DR. DYLAN MCGARRY
EMPATHEATRE
Could You Briefly Explain The Driving Force/Motivation Behind Your Work?
I have always been driven by tending to the spaces of disconnection. I was very inspired by the artist Joseph Beuys who aimed to sculpt the ‘invisible materials’ between people and the world, and I honed in on empathy. I did my PhD at the intersection of Art and Environmental Education, and worked with Empathy in the context of climate change and what I call “Hot messes”, exploring the massive failures of sustainability science to respond to empathetic deficits in our world. I have come to realize that empathy is a sculptural material, and art practice, storytelling, and connective aesthetics can play a massive part in sculpting empathy in spaces of disconnection, separation, and social and (ecological) apartheid. Growing up in South Africa, with a keen fascinating and wonder for the natural world, which was inherently tied together with the mystical and mythical, I became more and more aware of how access and rights to wild spaces, and conserved spaces have been denied to many South Africans, and their rights to heritage and environment are deeply intertwined. These factors came together and in a very clear way drove my work.
Where/How Has Your Work Engaged With Systems Or Transformative Change-Making?
I suppose the biggest changes my work has made in systems and transformations work is in our work as Empatheatre. We founded this public storytelling collective 10 years ago and in that decade we have been able to challenge knowledge hierarchies in law and education. Our plays have performed in the South African parliament, and changed South African policies, by helping to expand the ways vulnerable and marginalized voices can enter into the policy dialogues. We have also performed to international policy at the United Nations and FAO, and our animations and plays have been the first artworks to be used as evidence in court, as proxy legal objects that stand in for intangible ocean heritage. Yet, I think beyond these big policy swings and legal impact, our work allows for long-form storytelling to enter decision-making and social learning spaces, where there are usually only soundbites or abbreviated articulations of realities. Our systems of education and law have cauterised and pillarised forms of knowledge and knowing, into isolated chambers of activity. Our approach to democratizing meaning-making through arts-based processes, particularly public storytelling, but also through participatory counter-hegemonic mapping, call-and-response social learning, idiomatic reasoning, and other forms of knowledge co-production through artistic practice, has warmed up very cold and disconnected ways of thinking/doing/making.
How Can The Transformations Community Support Your Work?
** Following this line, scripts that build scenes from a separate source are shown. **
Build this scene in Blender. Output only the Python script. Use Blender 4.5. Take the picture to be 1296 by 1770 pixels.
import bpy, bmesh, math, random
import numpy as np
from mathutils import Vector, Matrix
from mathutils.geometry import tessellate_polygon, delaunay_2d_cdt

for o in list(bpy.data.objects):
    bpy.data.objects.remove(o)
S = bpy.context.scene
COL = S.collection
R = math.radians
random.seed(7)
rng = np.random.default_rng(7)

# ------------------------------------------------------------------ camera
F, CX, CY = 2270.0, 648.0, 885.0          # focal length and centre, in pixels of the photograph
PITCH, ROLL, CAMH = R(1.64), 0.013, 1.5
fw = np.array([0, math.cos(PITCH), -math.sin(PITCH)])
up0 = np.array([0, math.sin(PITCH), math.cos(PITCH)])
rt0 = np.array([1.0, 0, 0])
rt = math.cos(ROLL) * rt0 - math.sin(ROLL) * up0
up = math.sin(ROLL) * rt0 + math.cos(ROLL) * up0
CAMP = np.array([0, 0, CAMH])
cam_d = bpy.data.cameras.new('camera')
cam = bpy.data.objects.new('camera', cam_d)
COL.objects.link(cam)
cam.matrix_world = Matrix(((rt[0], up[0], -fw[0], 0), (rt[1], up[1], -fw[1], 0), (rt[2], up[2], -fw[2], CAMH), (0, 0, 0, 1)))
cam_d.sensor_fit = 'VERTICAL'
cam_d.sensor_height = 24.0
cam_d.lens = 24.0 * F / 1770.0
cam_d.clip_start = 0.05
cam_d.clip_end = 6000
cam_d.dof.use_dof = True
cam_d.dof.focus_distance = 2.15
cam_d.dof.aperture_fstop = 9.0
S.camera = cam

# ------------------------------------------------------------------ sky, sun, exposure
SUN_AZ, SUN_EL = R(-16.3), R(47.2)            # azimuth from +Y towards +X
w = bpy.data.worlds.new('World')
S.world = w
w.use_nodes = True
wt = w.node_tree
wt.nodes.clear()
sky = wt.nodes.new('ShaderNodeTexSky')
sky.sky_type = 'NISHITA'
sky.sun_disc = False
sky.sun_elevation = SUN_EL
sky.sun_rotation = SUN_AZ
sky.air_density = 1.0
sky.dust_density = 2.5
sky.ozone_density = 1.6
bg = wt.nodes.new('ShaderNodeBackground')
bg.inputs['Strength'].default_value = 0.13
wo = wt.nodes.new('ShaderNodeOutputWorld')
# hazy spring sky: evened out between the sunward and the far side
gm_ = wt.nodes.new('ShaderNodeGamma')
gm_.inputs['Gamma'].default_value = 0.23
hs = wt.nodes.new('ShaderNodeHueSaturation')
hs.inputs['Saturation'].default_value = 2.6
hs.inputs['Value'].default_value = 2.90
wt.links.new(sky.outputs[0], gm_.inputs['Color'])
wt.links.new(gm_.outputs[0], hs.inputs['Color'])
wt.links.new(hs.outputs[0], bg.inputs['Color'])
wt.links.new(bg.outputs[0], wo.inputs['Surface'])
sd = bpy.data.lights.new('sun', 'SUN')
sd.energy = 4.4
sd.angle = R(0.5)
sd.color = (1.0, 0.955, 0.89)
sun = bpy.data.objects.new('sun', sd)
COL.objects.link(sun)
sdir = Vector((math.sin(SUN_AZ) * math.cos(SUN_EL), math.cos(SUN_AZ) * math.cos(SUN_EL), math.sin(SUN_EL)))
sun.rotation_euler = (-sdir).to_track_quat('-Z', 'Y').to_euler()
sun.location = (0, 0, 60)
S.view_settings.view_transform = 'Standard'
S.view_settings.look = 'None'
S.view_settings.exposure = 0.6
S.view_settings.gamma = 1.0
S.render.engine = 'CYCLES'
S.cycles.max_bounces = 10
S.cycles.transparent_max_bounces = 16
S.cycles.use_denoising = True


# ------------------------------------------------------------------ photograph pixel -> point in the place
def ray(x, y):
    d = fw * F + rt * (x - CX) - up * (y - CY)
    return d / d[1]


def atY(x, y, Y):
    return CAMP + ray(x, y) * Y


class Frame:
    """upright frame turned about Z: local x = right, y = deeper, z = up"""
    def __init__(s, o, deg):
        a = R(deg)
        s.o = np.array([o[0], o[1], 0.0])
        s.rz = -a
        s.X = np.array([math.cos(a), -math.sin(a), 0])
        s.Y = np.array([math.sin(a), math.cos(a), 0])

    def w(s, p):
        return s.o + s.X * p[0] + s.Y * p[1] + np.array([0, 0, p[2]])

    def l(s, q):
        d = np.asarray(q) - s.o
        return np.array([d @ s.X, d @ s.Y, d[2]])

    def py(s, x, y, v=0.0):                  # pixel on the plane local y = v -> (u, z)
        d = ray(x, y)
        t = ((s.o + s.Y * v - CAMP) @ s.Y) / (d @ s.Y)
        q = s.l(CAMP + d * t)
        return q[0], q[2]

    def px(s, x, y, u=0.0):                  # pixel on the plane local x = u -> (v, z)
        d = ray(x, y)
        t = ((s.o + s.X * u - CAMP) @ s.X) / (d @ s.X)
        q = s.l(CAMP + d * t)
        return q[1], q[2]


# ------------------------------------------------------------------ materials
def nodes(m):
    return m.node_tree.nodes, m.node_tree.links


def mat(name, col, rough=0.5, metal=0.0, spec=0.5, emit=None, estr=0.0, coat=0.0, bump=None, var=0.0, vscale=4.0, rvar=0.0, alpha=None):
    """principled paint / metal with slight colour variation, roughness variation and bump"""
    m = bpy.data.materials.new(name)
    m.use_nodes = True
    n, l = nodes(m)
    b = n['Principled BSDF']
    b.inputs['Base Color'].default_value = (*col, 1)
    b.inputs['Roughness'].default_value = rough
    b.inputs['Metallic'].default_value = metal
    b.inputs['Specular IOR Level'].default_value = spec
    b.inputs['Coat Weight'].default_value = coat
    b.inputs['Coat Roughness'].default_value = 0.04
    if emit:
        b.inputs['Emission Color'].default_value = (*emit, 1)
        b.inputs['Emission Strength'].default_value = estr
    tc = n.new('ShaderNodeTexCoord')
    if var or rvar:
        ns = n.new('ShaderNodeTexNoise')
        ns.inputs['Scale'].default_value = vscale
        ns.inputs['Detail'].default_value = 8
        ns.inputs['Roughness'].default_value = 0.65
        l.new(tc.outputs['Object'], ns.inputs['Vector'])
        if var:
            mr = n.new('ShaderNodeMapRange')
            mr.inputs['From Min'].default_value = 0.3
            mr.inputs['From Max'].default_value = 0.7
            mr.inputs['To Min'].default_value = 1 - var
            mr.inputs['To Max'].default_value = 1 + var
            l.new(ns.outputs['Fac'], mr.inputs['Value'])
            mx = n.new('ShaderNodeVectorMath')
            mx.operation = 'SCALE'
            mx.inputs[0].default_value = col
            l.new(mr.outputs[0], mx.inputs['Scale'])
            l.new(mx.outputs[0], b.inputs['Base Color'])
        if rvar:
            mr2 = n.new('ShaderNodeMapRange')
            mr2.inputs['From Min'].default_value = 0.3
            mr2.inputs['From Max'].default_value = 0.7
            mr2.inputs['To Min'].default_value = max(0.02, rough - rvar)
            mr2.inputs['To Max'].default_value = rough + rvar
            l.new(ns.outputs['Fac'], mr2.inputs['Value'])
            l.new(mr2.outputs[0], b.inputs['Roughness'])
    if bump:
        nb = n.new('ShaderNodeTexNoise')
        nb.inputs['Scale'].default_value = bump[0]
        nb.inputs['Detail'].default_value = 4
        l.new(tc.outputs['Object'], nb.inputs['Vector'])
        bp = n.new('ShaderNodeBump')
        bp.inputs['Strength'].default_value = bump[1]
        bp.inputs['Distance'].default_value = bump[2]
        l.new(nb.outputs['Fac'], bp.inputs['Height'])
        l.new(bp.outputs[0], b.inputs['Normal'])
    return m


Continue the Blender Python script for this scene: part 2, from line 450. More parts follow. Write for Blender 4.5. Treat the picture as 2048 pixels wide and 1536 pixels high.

My work emerged out of the Transformations community. In the fourth year of my postdoc in 2017, I attended the Transformations conference in Dundee, Scotland. It supported the expansion of my early work of Empatheatre, which at the time was only 4 years old. The work was funded by Transformations 2 Sustainability, and part of the Transgressive Learning and ACKNOWL-EJ networks. These communities and networks deeply enriched my praxis and work, and am so grateful for their support. Since then we have made great progress in deepening our transformations work with regards to Arts-based research and practice. I think connecting to any projects or arts-based groups within the transformations community would be wonderful. The only way we will get through the hot messes of the thick present is building social tissue.